**Stated task:**
Everything from the line with "Write a Blender" through the line with "return D(p) / 1200.0 * 1.03", inclusive, should be repeated exactly, except the pictures.
====== Input rows ======
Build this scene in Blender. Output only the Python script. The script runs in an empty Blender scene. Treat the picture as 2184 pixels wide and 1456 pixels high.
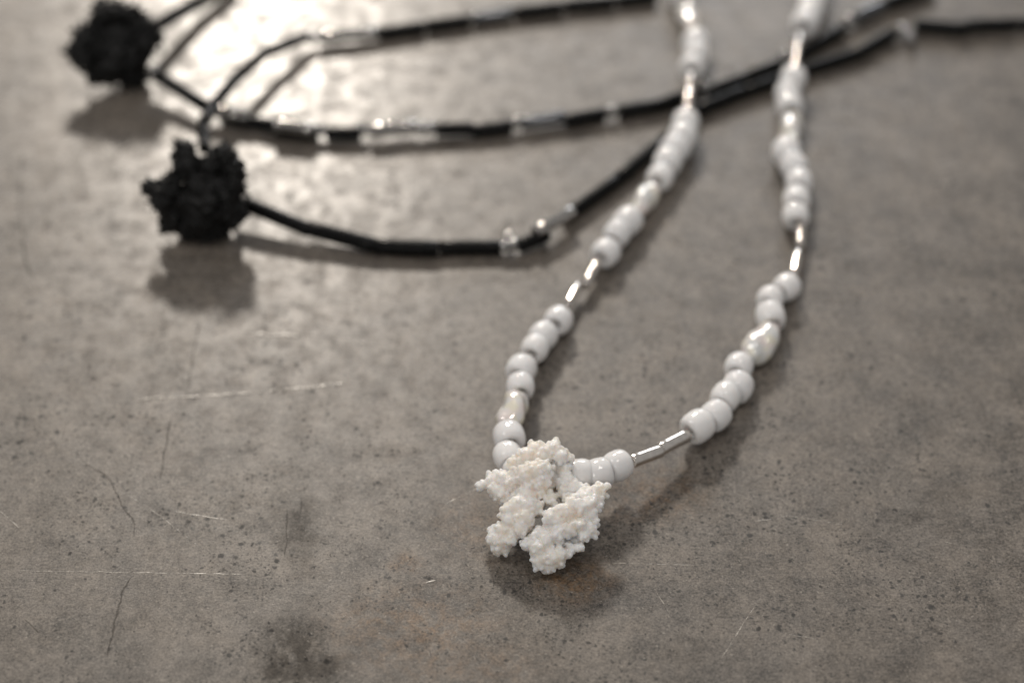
import bpy, bmesh, math, random
from mathutils import Vector, Matrix, noise
random.seed(7)
MM = 0.001
scene = bpy.context.scene
COL = scene.collection

# ------------------------------------------------------------------ camera
PITCH = math.radians(42.0)
LENS = 85.0
FPX = LENS / 36.0 * 2184.0            # focal length in photo pixels
DIST = 334.0                          # mm, camera to the floor point in the picture's middle
CAM = Vector((0.0, -DIST * math.cos(PITCH), DIST * math.sin(PITCH)))
FWD = Vector((0.0, math.cos(PITCH), -math.sin(PITCH)))
UP = Vector((0.0, math.sin(PITCH), math.cos(PITCH)))
RIGHT = Vector((1.0, 0.0, 0.0))


def at(px, py, h=0.0):
    """point of the place (mm) seen at photo pixel px,py, h mm above the floor"""
    d = FWD + RIGHT * ((px - 1092.0) / FPX) - UP * ((py - 728.0) / FPX)
    return CAM + d * ((h - CAM.z) / d.z)


cd = bpy.data.cameras.new("camera")
cam = bpy.data.objects.new("camera", cd)
COL.objects.link(cam)
cam.location = CAM * MM
cam.rotation_euler = (math.pi / 2 - PITCH, 0, 0)
cd.lens = LENS
cd.sensor_width = 36.0
cd.clip_start = 0.005
cd.clip_end = 50.0
cd.dof.use_dof = True
cd.dof.focus_distance = (at(1180, 1130, 5.0) - CAM).dot(FWD) * MM
cd.dof.aperture_fstop = 10.5
cd.dof.aperture_blades = 9
scene.camera = cam

# ------------------------------------------------------------------ light
scene.view_settings.view_transform = 'Standard'
scene.view_settings.look = 'None'
scene.view_settings.exposure = 0.0
scene.view_settings.gamma = 1.0
world = bpy.data.worlds.new("World")
scene.world = world
world.use_nodes = True
bg = world.node_tree.nodes["Background"]
bg.inputs[0].default_value = (1.0, 0.975, 0.945, 1)
bg.inputs[1].default_value = 0.325


def lamp(name, loc, target, size, power, color):
    ld = bpy.data.lights.new(name, 'AREA')
    ld.shape = 'DISK'
    ld.size = size
    ld.energy = power
    ld.color = color
    o = bpy.data.objects.new(name, ld)
    COL.objects.link(o)
    o.location = loc * MM
    o.rotation_euler = (target - loc).to_track_quat('-Z', 'Y').to_euler()
    return o


glare = at(545, 75)
vin = (glare - CAM).normalized()
vout = Vector((vin.x, vin.y, -vin.z))
lamp("spot_behind", glare + vout * 1200.0, glare, 0.120, 7.0, (1.0, 0.91, 0.80))
pend = at(1180, 1150)
lamp("spot_side", pend + Vector((-0.62, 0.06, 0.78)).normalized() * 700.0, pend, 0.200, 0.70, (1.0, 0.95, 0.90))
lamp("spot_overhead", pend + Vector((0.18, 0.02, 0.98)).normalized() * 800.0, pend, 0.10, 0.75, (1.0, 0.95, 0.90))
lamp("spot_front", pend + Vector((-0.25, -0.70, 0.66)).normalized() * 900.0, pend, 0.07, 0.60, (1.0, 0.95, 0.90))
lamp("added_back_panel", pend + Vector((0.12, 0.95, 0.32)).normalized() * 900.0, pend, 0.22, 1.1, (0.93, 0.96, 1.0))  # added soft panel low behind, gives the silver tubes their bright strip


# ------------------------------------------------------------------ node helper
class NT:
    def __init__(self, name):
        self.m = bpy.data.materials.new(name)
        self.m.use_nodes = True
        self.t = self.m.node_tree
        self.n = self.t.nodes
        self.b = self.n["Principled BSDF"]

    def link(self, a, b):
        self.t.links.new(a, b)

    def put(self, sock, v):
        if isinstance(v, bpy.types.NodeSocket):
            self.link(v, sock)
        else:
            sock.default_value = v

    def math(self, op, a, b=0.0, c=0.0, clamp=False):
        x = self.n.new("ShaderNodeMath")
        x.operation = op
        x.use_clamp = clamp
        self.put(x.inputs[0], a)
        self.put(x.inputs[1], b)
        self.put(x.inputs[2], c)
        return x.outputs[0]

    def vmath(self, op, a, b=(0, 0, 0), out=0, scale=None):
        x = self.n.new("ShaderNodeVectorMath")
        x.operation = op
        self.put(x.inputs[0], a)
        self.put(x.inputs[1], b)
        if scale is not None:
            self.put(x.inputs[3], scale)
        return x.outputs[out]

    def noise(self, vec, scale, detail=3.0, rough=0.5, color=False, dist=0.0):
        x = self.n.new("ShaderNodeTexNoise")
        self.put(x.inputs["Vector"], vec)
        x.inputs["Scale"].default_value = scale
        x.inputs["Detail"].default_value = detail
        x.inputs["Roughness"].default_value = rough
        x.inputs["Distortion"].default_value = dist
        return x.outputs[1 if color else 0]

    def voronoi(self, vec, scale, rnd=1.0):
        x = self.n.new("ShaderNodeTexVoronoi")
        self.put(x.inputs["Vector"], vec)
        x.voronoi_dimensions = '2D'
        x.inputs["Scale"].default_value = scale
        x.inputs["Randomness"].default_value = rnd
        return x.outputs["Distance"], x.outputs["Color"]

    def rng(self, v, a, b, c=0.0, d=1.0, smooth=True):
        x = self.n.new("ShaderNodeMapRange")
        if smooth:
            x.interpolation_type = 'SMOOTHSTEP'
        self.put(x.inputs[0], v)
        for i, q in enumerate((a, b, c, d)):
            self.put(x.inputs[i + 1], q)
        return x.outputs[0]

    def mix(self, f, a, b, mode='MIX'):
        x = self.n.new("ShaderNodeMix")
        x.data_type = 'RGBA'
        x.blend_type = mode
        self.put(x.inputs[0], f)
        self.put(x.inputs[6], a)
        self.put(x.inputs[7], b)
        return x.outputs[2]

    def bump(self, h, strength, dist, normal=None):
        x = self.n.new("ShaderNodeBump")
        x.inputs["Strength"].default_value = strength
        x.inputs["Distance"].default_value = dist
        self.put(x.inputs["Height"], h)
        if normal is not None:
            self.link(normal, x.inputs["Normal"])
        return x.outputs[0]

    def coords_mm(self):
        x = self.n.new("ShaderNodeTexCoord")
        return self.vmath('SCALE', x.outputs["Object"], scale=1000.0)

    def seed(self):
        x = self.n.new("ShaderNodeObjectInfo")
        return x.outputs["Random"]


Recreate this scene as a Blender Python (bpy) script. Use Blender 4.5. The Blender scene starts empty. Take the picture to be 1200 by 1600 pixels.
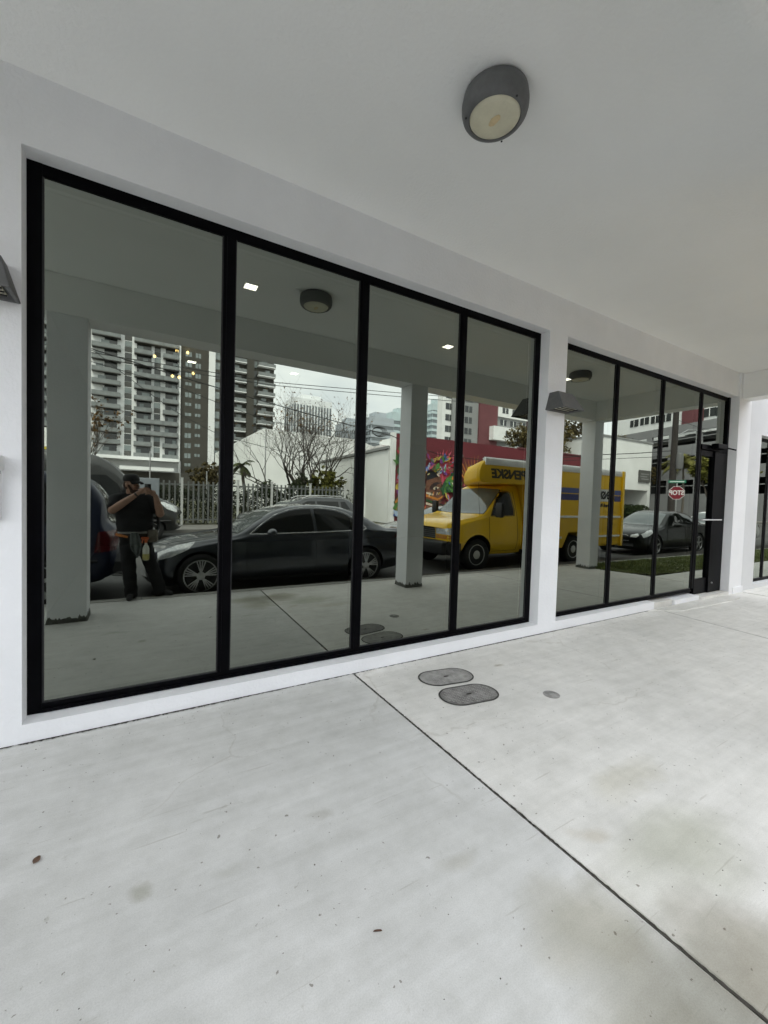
import bpy, bmesh, math, random
import numpy as np
from mathutils import Vector, Matrix, noise as mnoise
from mathutils.bvhtree import BVHTree
from mathutils.geometry import delaunay_2d_cdt

SC = bpy.context.scene
COL = SC.collection
R = math.radians
random.seed(7)

# ------------------------------------------------------------------ camera
cam_d = bpy.data.cameras.new("camera")
cam = bpy.data.objects.new("camera", cam_d)
COL.objects.link(cam)
cam_d.sensor_fit = 'VERTICAL'
cam_d.sensor_height = 36.0
cam_d.sensor_width = 27.0
cam_d.lens = 642.0 / 1600.0 * 36.0
cam_d.clip_start = 0.02
cam_d.clip_end = 3000
_f = 642.0
_vx = np.array([1692 - 600, 810 - 800, _f]); _vx /= np.linalg.norm(_vx)
_vn = np.array([222 - 600, 766 - 800, _f]); _vn -= _vx * (_vx @ _vn); _vn /= np.linalg.norm(_vn)
_vz = np.cross(_vx, _vn)
if _vz[1] > 0:
    _vz = -_vz
_Rm = np.stack([_vx, _vn, _vz])
_M = Matrix.Identity(4)
for i in range(3):
    _M[i][0] = _Rm[i, 0]
    _M[i][1] = -_Rm[i, 1]
    _M[i][2] = -_Rm[i, 2]
_M[0][3], _M[1][3], _M[2][3] = 0.0, -3.2, 1.5
cam.matrix_world = _M
SC.camera = cam

# ------------------------------------------------------------------ world, sun, exposure
SUN_EL, SUN_AZ = 54.0, 322.0
W = bpy.data.worlds.new("World")
SC.world = W
W.use_nodes = True
nt = W.node_tree
nt.nodes.clear()
wo = nt.nodes.new('ShaderNodeOutputWorld')
bg = nt.nodes.new('ShaderNodeBackground')
sky = nt.nodes.new('ShaderNodeTexSky')
sky.sky_type = 'NISHITA'
sky.sun_disc = False
sky.sun_elevation = R(SUN_EL)
sky.sun_rotation = R(SUN_AZ)
sky.dust_density = 3.0
sky.ozone_density = 1.0
hs = nt.nodes.new('ShaderNodeHueSaturation')
hs.inputs['Saturation'].default_value = 0.20
tc = nt.nodes.new('ShaderNodeTexCoord')
mp = nt.nodes.new('ShaderNodeMapping')
mp.inputs['Scale'].default_value = (1.0, 1.0, 2.6)
cl = nt.nodes.new('ShaderNodeTexNoise')
cl.inputs['Scale'].default_value = 2.3
cl.inputs['Detail'].default_value = 6
cl.inputs['Roughness'].default_value = 0.55
cr = nt.nodes.new('ShaderNodeValToRGB')
cr.color_ramp.elements[0].position = 0.36
cr.color_ramp.elements[0].color = (0.80, 0.84, 0.90, 1)
cr.color_ramp.elements[1].position = 0.66
cr.color_ramp.elements[1].color = (1.25, 1.24, 1.22, 1)
mx = nt.nodes.new('ShaderNodeMix')
mx.data_type = 'RGBA'
mx.inputs['Factor'].default_value = 0.62
mx.inputs['B'].default_value = (7.85, 7.95, 8.05, 1)      # the even grey of the cloud deck
ml = nt.nodes.new('ShaderNodeMix')
ml.data_type = 'RGBA'
ml.blend_type = 'MULTIPLY'
ml.inputs['Factor'].default_value = 1.0
L = nt.links.new
L(sky.outputs['Color'], hs.inputs['Color'])
L(hs.outputs['Color'], mx.inputs['A'])
L(tc.outputs['Generated'], mp.inputs['Vector'])
L(mp.outputs['Vector'], cl.inputs['Vector'])
L(cl.outputs['Fac'], cr.inputs['Fac'])
L(mx.outputs['Result'], ml.inputs['A'])
L(cr.outputs['Color'], ml.inputs['B'])
L(ml.outputs['Result'], bg.inputs['Color'])
bg.inputs['Strength'].default_value = 0.14
L(bg.outputs['Background'], wo.inputs['Surface'])

sd = bpy.data.lights.new("sun", 'SUN')
sd.energy = 1.5
sd.angle = R(16)
sd.color = (1.0, 0.96, 0.9)
sun = bpy.data.objects.new("sun", sd)
COL.objects.link(sun)
_sv = Vector((math.sin(R(SUN_AZ)) * math.cos(R(SUN_EL)), math.cos(R(SUN_AZ)) * math.cos(R(SUN_EL)), math.sin(R(SUN_EL))))
sun.rotation_euler = (-_sv).to_track_quat('-Z', 'Y').to_euler()
sun.location = (-20, 30, 40)

SC.view_settings.view_transform = 'Standard'
SC.view_settings.look = 'None'
SC.view_settings.exposure = 1.73
SC.view_settings.gamma = 1.0
SC.render.engine = 'CYCLES'
SC.cycles.max_bounces = 10
SC.cycles.diffuse_bounces = 5
SC.cycles.glossy_bounces = 5
SC.cycles.transparent_max_bounces = 12
SC.cycles.use_denoising = True
SC.cycles.sample_clamp_indirect = 6.0

# ------------------------------------------------------------------ materials
MATS = {}


def mat(name, col, rough=0.6, metal=0.0, var=0.0, scale=4.0, bump=0.0, bscale=60.0, spec=0.5, coat=0.0, island=0.0, emit=None, estr=0.0):
    if name in MATS:
        return MATS[name]
    m = bpy.data.materials.new(name)
    m.use_nodes = True
    t = m.node_tree
    b = t.nodes['Principled BSDF']
    b.inputs['Base Color'].default_value = (*col, 1)
    b.inputs['Roughness'].default_value = rough
    b.inputs['Metallic'].default_value = metal
    b.inputs['Specular IOR Level'].default_value = spec
    b.inputs['Coat Weight'].default_value = coat
    b.inputs['Coat Roughness'].default_value = 0.04
    if emit:
        b.inputs['Emission Color'].default_value = (*emit, 1)
        b.inputs['Emission Strength'].default_value = estr
    last = None
    if var > 0:
        tcn = t.nodes.new('ShaderNodeTexCoord')
        n = t.nodes.new('ShaderNodeTexNoise')
        n.inputs['Scale'].default_value = scale
        n.inputs['Detail'].default_value = 6
        n.inputs['Roughness'].default_value = 0.6
        t.links.new(tcn.outputs['Object'], n.inputs['Vector'])
        r = t.nodes.new('ShaderNodeValToRGB')
        r.color_ramp.elements[0].position = 0.3
        r.color_ramp.elements[1].position = 0.72
        r.color_ramp.elements[0].color = (*[c * (1 - var) for c in col], 1)
        r.color_ramp.elements[1].color = (*[min(1, c * (1 + var)) for c in col], 1)
        t.links.new(n.outputs['Fac'], r.inputs['Fac'])
        last = r.outputs['Color']
    if island > 0:
        g = t.nodes.new('ShaderNodeNewGeometry')
        h = t.nodes.new('ShaderNodeHueSaturation')
        h.inputs['Color'].default_value = (*col, 1)
        if last:
            t.links.new(last, h.inputs['Color'])
        mr = t.nodes.new('ShaderNodeMapRange')
        mr.inputs['To Min'].default_value = 1 - island
        mr.inputs['To Max'].default_value = 1 + island
        t.links.new(g.outputs['Random Per Island'], mr.inputs['Value'])
        t.links.new(mr.outputs['Result'], h.inputs['Value'])
        last = h.outputs['Color']
    if last:
        t.links.new(last, b.inputs['Base Color'])
    if bump > 0:
        tcn = t.nodes.new('ShaderNodeTexCoord')
        n = t.nodes.new('ShaderNodeTexNoise')
        n.inputs['Scale'].default_value = bscale
        n.inputs['Detail'].default_value = 4
        t.links.new(tcn.outputs['Object'], n.inputs['Vector'])
        bp = t.nodes.new('ShaderNodeBump')
        bp.inputs['Strength'].default_value = bump
        bp.inputs['Distance'].default_value = 0.01
        t.links.new(n.outputs['Fac'], bp.inputs['Height'])
        t.links.new(bp.outputs['Normal'], b.inputs['Normal'])
    MATS[name] = m
    return m


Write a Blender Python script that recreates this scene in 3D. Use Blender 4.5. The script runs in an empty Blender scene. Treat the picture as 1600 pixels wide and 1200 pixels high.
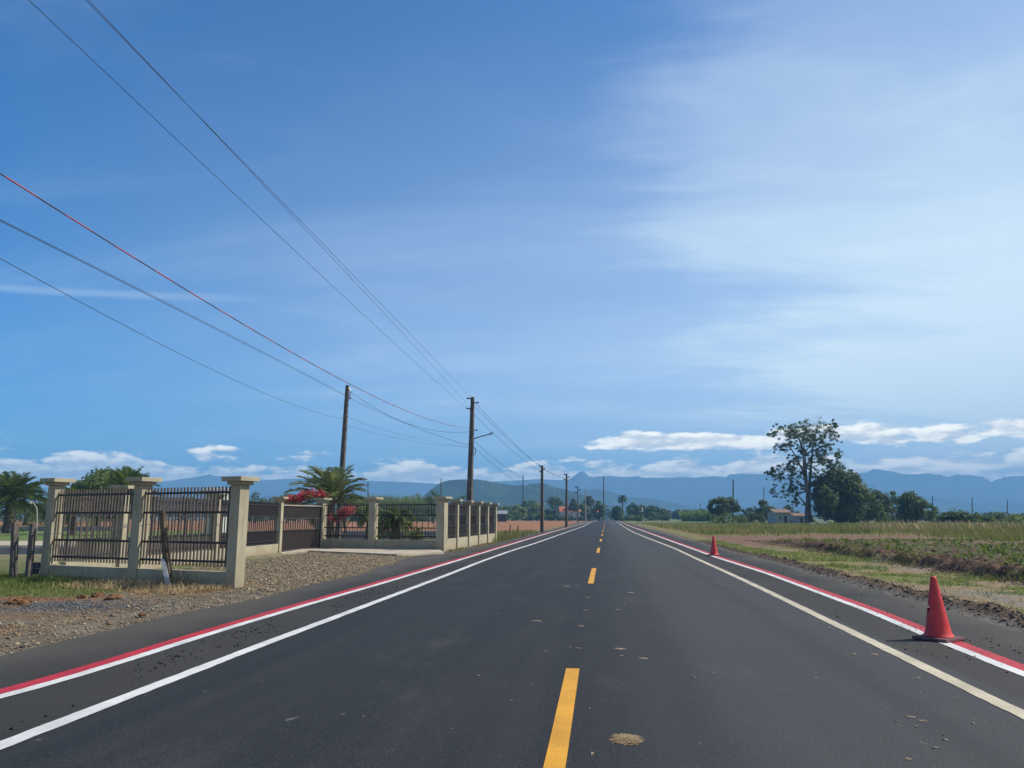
import bpy, bmesh, math, random
import numpy as np
from mathutils import Vector, Matrix

sc = bpy.context.scene
C = sc.collection
PI = math.pi

# ------------------------------------------------------------------ camera
CH = 1.30                                   # eye height
CAMX = 0.28                                 # right of the centre line
PITCH = math.atan(208 / 1200.0)             # the horizon lies below the middle
YAW = math.atan(146 * math.cos(PITCH) / 1200.0)
cam_d = bpy.data.cameras.new("camera")
cam = bpy.data.objects.new("camera", cam_d)
C.objects.link(cam)
cam.location = (CAMX, 0, CH)
cam.rotation_euler = (PI / 2 + PITCH, 0, YAW)
cam_d.sensor_width = 36
cam_d.lens = 27.0
cam_d.clip_start = 0.1
cam_d.clip_end = 20000
sc.camera = cam
sc.render.resolution_x, sc.render.resolution_y = 1024, 768

cP, sP = math.cos(PITCH), math.sin(PITCH)
FH = Vector((-math.sin(YAW), math.cos(YAW), 0))     # straight ahead, level
RT = Vector((math.cos(YAW), math.sin(YAW), 0))
CAM = Vector((CAMX, 0, CH))


def ray(px, py):
    a, b = (px - 800) / 1200, (600 - py) / 1200
    return RT * a + FH * (cP - b * sP) + Vector((0, 0, 1)) * (sP + b * cP)


def G(px, py, z=0.0):
    """where the line of sight meets the level z"""
    r = ray(px, py)
    t = (z - CH) / r.z
    return CAM + r * t


def B(px, d):
    """ground point in the sight column px, d metres ahead"""
    zc = d * cP - CH * sP
    p = CAM + RT * ((px - 800) / 1200 * zc) + FH * d
    p.z = 0
    return p


def D(p):
    return (p - CAM).dot(FH)


def Z(p, py):
    """height over p that is seen at the row py"""
    d = D(p)
    m = (600 - py) / 1200
    return CH + d * (m * cP + sP) / (cP - m * sP)


def WP(px, d, py):
    p = B(px, d)
    p.z = 0
    z = Z(p, py)
    zc = d * cP + (z - CH) * sP
    q = CAM + RT * ((px - 800) / 1200 * zc) + FH * d
    q.z = z
    return q


def mpp(p):
    return D(p) / 1200.0 * 1.03


# ------------------------------------------------------------------ light and sky
SUN_AZ = math.radians(74.2)                 # clockwise from +Y
SUN_EL = math.radians(47)
SUN_DIR = Vector((math.sin(SUN_AZ) * math.cos(SUN_EL), math.cos(SUN_AZ) * math.cos(SUN_EL), math.sin(SUN_EL)))
sl = bpy.data.lights.new("sun", 'SUN')
sl.energy = 5.0
sl.angle = math.radians(0.5)
sl.color = (1.0, 0.93, 0.82)
so = bpy.data.objects.new("sun", sl)
C.objects.link(so)
so.rotation_euler = SUN_DIR.to_track_quat('Z', 'Y').to_euler()
so.location = (40, 20, 60)

sc.view_settings.view_transform = 'Standard'
sc.view_settings.look = 'None'
sc.view_settings.exposure = 0.42
sc.view_settings.gamma = 1.0
sc.cycles.max_bounces = 6
sc.cycles.volume_bounces = 0
sc.cycles.transparent_max_bounces = 8
sc.cycles.sample_clamp_indirect = 4.0


class NT:
    """small helper for node trees"""
    def __init__(s, tree):
        s.t = tree
        s.t.nodes.clear()

    def n(s, kind, **kw):
        nd = s.t.nodes.new(kind)
        for k, v in kw.items():
            if k.startswith('_'):
                setattr(nd, k[1:], v)
        for k, v in kw.items():
            if not k.startswith('_'):
                key = int(k[1:]) if (k[0] == 'i' and k[1:].isdigit()) else k.replace('__', ' ')
                sock = nd.inputs[key]
                if hasattr(v, 'is_output'):
                    s.t.links.new(v, sock)
                else:
                    sock.default_value = v
        return nd

    def link(s, a, b):
        s.t.links.new(a, b)

    def math(s, op, a, b=None, c=None, clamp=False):
        nd = s.t.nodes.new('ShaderNodeMath')
        nd.operation = op
        nd.use_clamp = clamp
        for i, v in enumerate((a, b, c)):
            if v is None:
                continue
            if hasattr(v, 'is_output'):
                s.t.links.new(v, nd.inputs[i])
            else:
                nd.inputs[i].default_value = v
        return nd.outputs[0]

    def smooth(s, x, lo, hi):
        nd = s.t.nodes.new('ShaderNodeMapRange')
        nd.interpolation_type = 'SMOOTHSTEP'
        s.t.links.new(x, nd.inputs[0])
        nd.inputs[1].default_value = lo
        nd.inputs[2].default_value = hi
        return nd.outputs[0]

    def mix(s, f, a, b, mode='MIX'):
        nd = s.t.nodes.new('ShaderNodeMix')
        nd.data_type = 'RGBA'
        nd.blend_type = mode
        for sock, v in ((nd.inputs['Factor'], f), (nd.inputs[6], a), (nd.inputs[7], b)):
            if hasattr(v, 'is_output'):
                s.t.links.new(v, sock)
            else:
                if sock.type == 'RGBA' and len(v) == 3:
                    v = (*v, 1)
                sock.default_value = v
        return nd.outputs[2]

    def noise(s, vec, scale, detail=4, rough=0.55, dim='3D', dist=0.0):
        nd = s.t.nodes.new('ShaderNodeTexNoise')
        nd.noise_dimensions = dim
        s.t.links.new(vec, nd.inputs['Vector'])
        nd.inputs['Scale'].default_value = scale
        nd.inputs['Detail'].default_value = detail
        nd.inputs['Roughness'].default_value = rough
        nd.inputs['Distortion'].default_value = dist
        return nd.outputs[0]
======
**Solution:**
Write a Blender Python script that recreates this scene in 3D. Use Blender 4.5. The script runs in an empty Blender scene. Treat the picture as 1600 pixels wide and 1200 pixels high.
import bpy, bmesh, math, random
import numpy as np
from mathutils import Vector, Matrix

sc = bpy.context.scene
C = sc.collection
PI = math.pi

# ------------------------------------------------------------------ camera
CH = 1.30                                   # eye height
CAMX = 0.28                                 # right of the centre line
PITCH = math.atan(208 / 1200.0)             # the horizon lies below the middle
YAW = math.atan(146 * math.cos(PITCH) / 1200.0)
cam_d = bpy.data.cameras.new("camera")
cam = bpy.data.objects.new("camera", cam_d)
C.objects.link(cam)
cam.location = (CAMX, 0, CH)
cam.rotation_euler = (PI / 2 + PITCH, 0, YAW)
cam_d.sensor_width = 36
cam_d.lens = 27.0
cam_d.clip_start = 0.1
cam_d.clip_end = 20000
sc.camera = cam
sc.render.resolution_x, sc.render.resolution_y = 1024, 768

cP, sP = math.cos(PITCH), math.sin(PITCH)
FH = Vector((-math.sin(YAW), math.cos(YAW), 0))     # straight ahead, level
RT = Vector((math.cos(YAW), math.sin(YAW), 0))
CAM = Vector((CAMX, 0, CH))


def ray(px, py):
    a, b = (px - 800) / 1200, (600 - py) / 1200
    return RT * a + FH * (cP - b * sP) + Vector((0, 0, 1)) * (sP + b * cP)


def G(px, py, z=0.0):
    """where the line of sight meets the level z"""
    r = ray(px, py)
    t = (z - CH) / r.z
    return CAM + r * t


def B(px, d):
    """ground point in the sight column px, d metres ahead"""
    zc = d * cP - CH * sP
    p = CAM + RT * ((px - 800) / 1200 * zc) + FH * d
    p.z = 0
    return p


def D(p):
    return (p - CAM).dot(FH)


def Z(p, py):
    """height over p that is seen at the row py"""
    d = D(p)
    m = (600 - py) / 1200
    return CH + d * (m * cP + sP) / (cP - m * sP)


def WP(px, d, py):
    p = B(px, d)
    p.z = 0
    z = Z(p, py)
    zc = d * cP + (z - CH) * sP
    q = CAM + RT * ((px - 800) / 1200 * zc) + FH * d
    q.z = z
    return q


def mpp(p):
    return D(p) / 1200.0 * 1.03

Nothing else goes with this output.